The Labor Party is similarly united behind the offensive against the SPC workers. Former Labor government industry minister and ex-union chief Greg Combet has been appointed to an advisory panel on the cannery by the Abbott government. According to the Australian, Combet is responsible for working with the unions to implement “changes to work practices that will boost productivity gains.”

The unions have imposed a series of “orderly closures” of plants in the food processing sector, which like other areas of manufacturing has been at the forefront of the corporate elite’s ongoing restructuring drive triggered by the 2008 global financial crash. Heinz has cut one fifth of its Australian workforce, since shifting its operations to New Zealand, where wage rates are significantly lower. McCain Foods’ vegetable processing plant in Tasmania cut 115 jobs, whilst 64 jobs were lost at National Foods’ Berri juicing facility in South Australia. Confectionary makers Darrell Lea shed more than 600 jobs in 2012. Rosella shut down its operations last year, eliminating 100 positions in western Sydney.

Industry Minister Macfarlane has declared that the slashing of wages and conditions at SPC Ardmona would “provide a lead” for what remains of the food processing industry in Australia.

Like the crisis wracking the car industry in Australia, the food processing sector is being restructured by the drive by transnational corporations to relocate their activities to whichever country provides the lowest wages to workers and most profitable environment for businesses. Coca-Cola Amatil operates in six countries, New Zealand, Indonesia, Papua New Guinea, Fiji and Samoa as well as Australia.
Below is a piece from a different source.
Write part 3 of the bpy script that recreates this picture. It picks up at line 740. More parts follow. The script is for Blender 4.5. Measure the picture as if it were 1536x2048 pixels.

The company operates nine manufacturing plants in Indonesia and plans to invest $500 million over the next three years to further boost production and sales.

CCA executive Terry Davis, who earns more than $7 million a year, last November told Business Review Weekly: “It’s cheaper for me to produce a can of Coke in Indonesia than in Australia. That’s because the wage rates, by definition, are so much lower.” In an interview with the Australian, Davis added that in Australia he wanted “more flexible visas to bring in foreign workers who have basic skills and are willing to work for less.” He declared: “Do we accept the fact that we have a high cost base, which includes labour costs, and get priced out of the market? Or do we need to look at ways to be more flexible when it comes to labour costs and our labour base?”

Against the joint efforts of the transnational corporations and the trade unions to pit workers in different countries against one another, in a never-ending drive to lower wages and tear up workplace protections, food processing workers in Australia and throughout the region need to unite and advance the fight to defend their common class interests.

This requires above all a complete break with the trade unions, the formation of new organisations of struggle, including rank and file committees at SPC and other plants, and a turn out to other sections of the working class facing similar attacks in Australia and internationally. Such a struggle has to be guided by the fight for a workers’ government to implement socialist policies, including placing major corporations such as CCA under public ownership and the democratic control of the working class.